Il aimoit les fêtes comme un écolier, et étoit assez las de son métier de président. Étant travaillé d’une courte haleine, il alla bâtir une grande maison au bout du Pré-aux-Clercs pour avoir un grand jardin où se promener, comme on lui avoit ordonné de respirer l’air tout à son aise. À ce bâtiment on verra bien qu’il y avoit quelque chose qui n’alloit pas bien dans sa tête. On disoit en riant : « N’a-t-il pas raison ? car il y a une si longue traite de Paris à Saint-Cloud, qu’il faut bien se reposer en chemin. » Pour lui, il disoit : « Je n’ai affaire qu’à deux sortes de gens, aux plaideurs, qui me viendront chercher en quelque lieu que je sois : ne voilà-t-il pas une grande discrétion ? et à mes amis, qui iroient bien plus loin pour me voir. » Un jour que Ruvigny dînoit chez lui, il le tire à la fenêtre et lui dit : « Vous ne sauriez croire combien je suis sujet aux vertiges ! »

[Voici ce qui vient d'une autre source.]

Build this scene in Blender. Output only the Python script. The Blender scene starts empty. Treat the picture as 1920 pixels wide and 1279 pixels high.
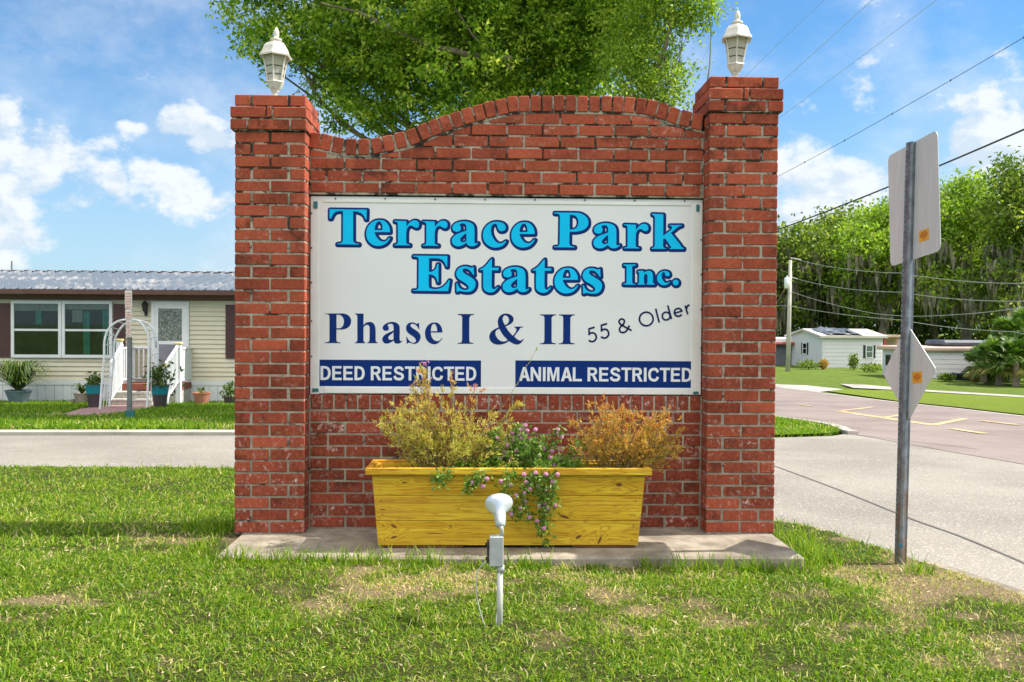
import bpy, bmesh, math, random
import numpy as np
from mathutils import Vector, Matrix
from mathutils.geometry import tessellate_polygon, delaunay_2d_cdt
random.seed(7); RNG = np.random.default_rng(7)
R = math.radians
SC = bpy.context.scene
COL = SC.collection

# ------------------------------------------------------------------ camera
F = 1767.9; CW, CH = 960.0, 639.5
YAW, PIT, ROL = .0280, -.0172, .00626
CAM = np.array([0, -5.2716, 1.1735])
fw = np.array([math.sin(YAW)*math.cos(PIT), math.cos(YAW)*math.cos(PIT), math.sin(PIT)])
rt0 = np.array([math.cos(YAW), -math.sin(YAW), 0]); up0 = np.cross(rt0, fw)
rt = rt0*math.cos(ROL)+up0*math.sin(ROL); upv = -rt0*math.sin(ROL)+up0*math.cos(ROL)
cam = bpy.data.objects.new('camera', bpy.data.cameras.new('camera')); COL.objects.link(cam)
cam.data.sensor_width = 36; cam.data.lens = F/1920*36; cam.data.clip_end = 3000; cam.data.clip_start = .05
m4 = Matrix.Identity(4)
for i in range(3):
    m4[i][0] = rt[i]; m4[i][1] = upv[i]; m4[i][2] = -fw[i]; m4[i][3] = CAM[i]
cam.matrix_world = m4
SC.camera = cam

# ------------------------------------------------------------------ light
SUN_EL, SUN_AZ = R(50), R(4)      # sun comes from +X, a little behind the brick wall
sd = Vector((math.cos(SUN_EL)*math.cos(SUN_AZ), math.cos(SUN_EL)*math.sin(SUN_AZ), math.sin(SUN_EL)))
sun = bpy.data.objects.new('sun', bpy.data.lights.new('sun', 'SUN')); COL.objects.link(sun)
sun.data.energy = 4.4; sun.data.angle = R(.5); sun.data.color = (1, .955, .88)
sun.rotation_euler = sd.to_track_quat('Z', 'Y').to_euler()
SC.view_settings.view_transform = 'Standard'; SC.view_settings.look = 'None'
SC.view_settings.exposure = 0.84; SC.view_settings.gamma = 1; SC.view_settings.use_curve_mapping = False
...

Son fils aîné étant reçu en survivance, épousa la veuve d’un secrétaire du conseil, nommé Galand,

  1. La chambre de l’édit étoit mi-partie, et composée de magistrats catholiques et réformés. Les causes des protestants étoient portées à cette chambre. Ces chambres cessèrent d’exister dès avant la révocation de l’édit de Nantes.